12 WORST FOOTBALL MASCOTS: COLLEGE AND NFL

Let's take a look at the worst mascots in the world of football.  We'll take a dive into both the world of college sports and professional sports to show you the twelve most sus mascots that you and your friends should love...ironically



12. Zippy - University of Akron 



A kangaroo in Ohio? Why not!? Oh and if you couldn't tell that it's supposed to be a kangaroo maybe you should apologize before it hops on out of Ohio like everyone from Akron does. *cough* LeBron *cough*

11. Goldy Gopher - University of Minnesota


HOLY SHIT. This has got to be the most sus mascot of all time. Everyone knows chipmunks love stuffing their mouths to the brim with nuts...so what does that say about your team? 

10. Keggy the Keg - Dartmouth College


I assume the same white girl that named her pet fish "fishy" and her pet cat "kitty" came up with the name of this try-hard mascot.

9. Rocky the Rocket - University of Toledo


Is that a power ranger? Oh wait no its just a mentally handicapped virgin who couldn't make it in the special olympics and is now spends his days as a useless mascot. 

8.  Otto the Orange - Syracuse University


The only vitamin C this stupid mascot can't get you is Cool.  It wasn't like Syracuse was your first choice as a university anyway so I'm sure you didn't expect a non-retarded mascot.

7. Archie the Autistic Tree - Stanford University


Representing Stanford University is Archie the autistic tree and his buddies from the forest of retarded plants...intimidating af. 


6. The Boltman - San Diego Chargers


A very 90s style mascot that doesn't at all look like someone who has recently drank radioactive
sunny- d.


5. "Lightning" the Pegasus- Middle State Tennessee University 
Pegasus...more like MEGA-SUS. But no in all seriousness what is that thing a fucking brony? Your mascot is a socially awkward nerd who masturbates to My Little Pony porn on the internet. Smh. 

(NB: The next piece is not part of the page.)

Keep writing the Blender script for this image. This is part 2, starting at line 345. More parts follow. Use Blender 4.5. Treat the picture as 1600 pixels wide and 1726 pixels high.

4. The Fighting Okra - Delta State University


Never heard of Delta State? Don't tell this vegetable or he might put his fifty cent paper mache boxing gloves to terrible use.

3. Chief Opa-Locka-Lightning-Bear - The Washington Red Skins 


If you've ever seen that gay disney movie Pocahontas then you know Indians are fucking sus...and this dude is no exception


2. T.D. - Miami Dolphins


Finally, a retard that we don't have to force to wear a helmet.

1. Collin The Clown - McDonalds State Wolverines


Wow... and I thought America couldn't get anymore gay, fat and scary. This is just depressing.